Artificial intelligence (AI) has existed for a while, but it seems it fully shot into the mainstream this year. With this hype has come huge surges in AI-related tech stocks, and one of the main beneficiaries of this has been C3.ai, which is up over 160% for the year through Nov. 24.

C3.ai creates AI applications for enterprises in industries like manufacturing, financial services, defense and intelligence, healthcare, and a handful more. Its main goal is to help organizations operate more efficiently, which, to a certain extent, is the main goal of AI in general.

Although C3.ai is poised to be a major player in the AI space, a better option for investors may be Taiwan Semiconductor Manufacturing Company (TSM -1.75%) because of its unique role in making sure the AI ecosystem functions on a foundational level.

So, what exactly does TSMC do?

TSMC is the world's leading semiconductor (chip) foundry, with over a 56% market share. It essentially pioneered the chip-foundry method where instead of mass producing chips for general sale, it produces chips specifically for each of its clients' needs.

If you're a company building a technology product, you can't purchase TSMC chips straight off the market like you can a company's laptops. Instead, you'd get under contract with TSMC, and then they'll produce the chips based on your specific needs. Apple uses them for the iPhone, Tesla uses them for autonomous driving technologies, and Nvidia and Advanced Micro Devices use them for their graphics processing units (GPUs).

The latter make TSMC's role so important to the AI ecosystem.

The importance of TSMC's chips to AI

AI, for the most part, is built on the premise of having way more knowledge than a single human can have and being able to complete tasks in fractions of the time it would take a human to complete them. For this to work well, vast amounts of data are needed.

Data is to AI what fuel is to a vehicle. AI applications are trained using billions of data points. This huge amount of data isn't just floating in the cloud like your photos and Word documents; it must be kept in data centers specifically built to store and process all this data efficiently. One of the most important pieces to running these data centers are GPUs, which help with the processing power.

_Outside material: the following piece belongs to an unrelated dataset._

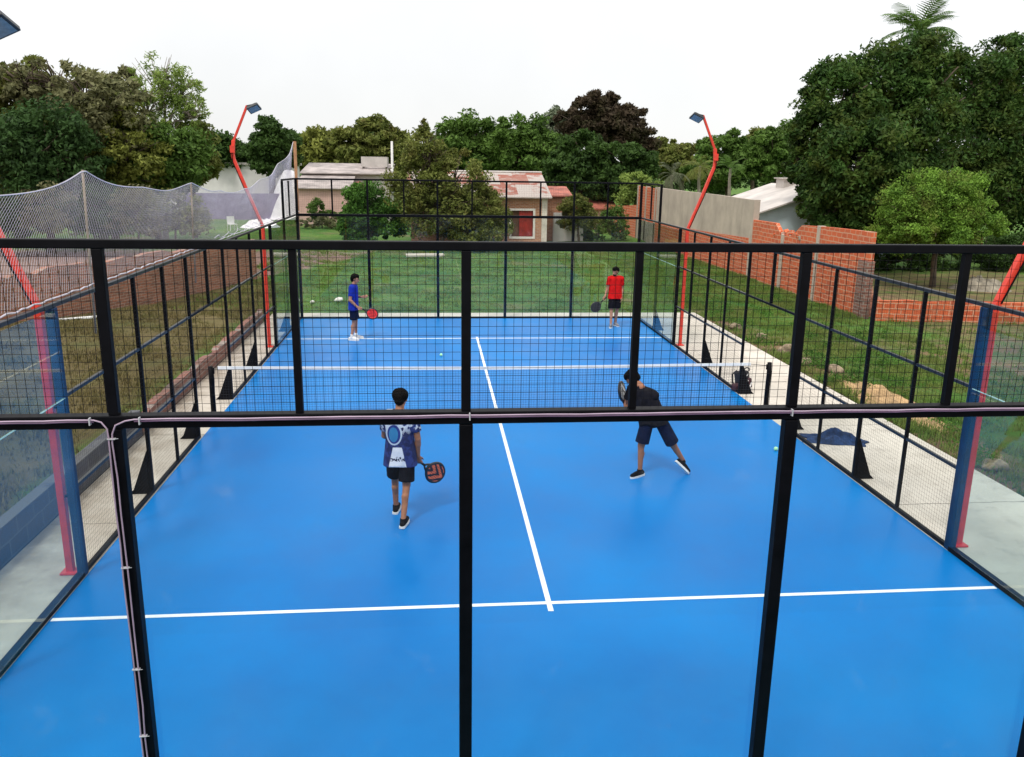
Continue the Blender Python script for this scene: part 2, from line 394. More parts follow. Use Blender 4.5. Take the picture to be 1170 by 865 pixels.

No TSMC chips, no GPUs; no GPUs, no data centers; no data centers, no way to train and develop AI applications. So, while TSMC may not directly create AI applications, it's an essential part of the value chain. Of course, TSMC isn't the only chip maker in the world, so the ecosystem would exist without it but would likely not be as efficient.

AI is still a small portion of TSMC's revenue

Despite the boost TSMC's financials could receive from AI-related demand, it hasn't hit that point yet. Here's how its third-quarter 2023 revenue was broken down by segment:

  • High-powered computing: 42%
  • Smartphone: 39%
  • Internet of Things: 9%
  • Automotive: 5%
  • DCE: 2%
  • Others: 3%

During TSMC's Q3 earnings call, it was noted that AI would be about 6% of its revenue this year. However, when asked if AI-related demand would be a big growth driver in the next one to two years, CEO C.C. Wei responded, "Well, the answer is also very simple, yes."

How much of a boost (and its sustainability) has yet to be seen, but TSMC is certainly in a position to benefit from surging demand. It's reasonable to believe GPU makers like Nvidia and AMD are already ramping up their orders with TSMC.

TSMC is fairly priced

Although TSMC's stock has increased over 32% this year, it's still fairly valued, in my opinion. Its price-to-earnings (P/E) ratio is 17.6, which is noticeably less than its five-year average.

TSM PE Ratio Chart

TSM PE Ratio data by YCharts.

Slow demand for electronics like smartphones and laptops has weighed on TSMC's financials recently (Q3 revenue was down 14.6% year over year), but that is more of a cyclical issue than an indication of TSMC's business or market position. I think current prices give investors a lot of upside when things turn around.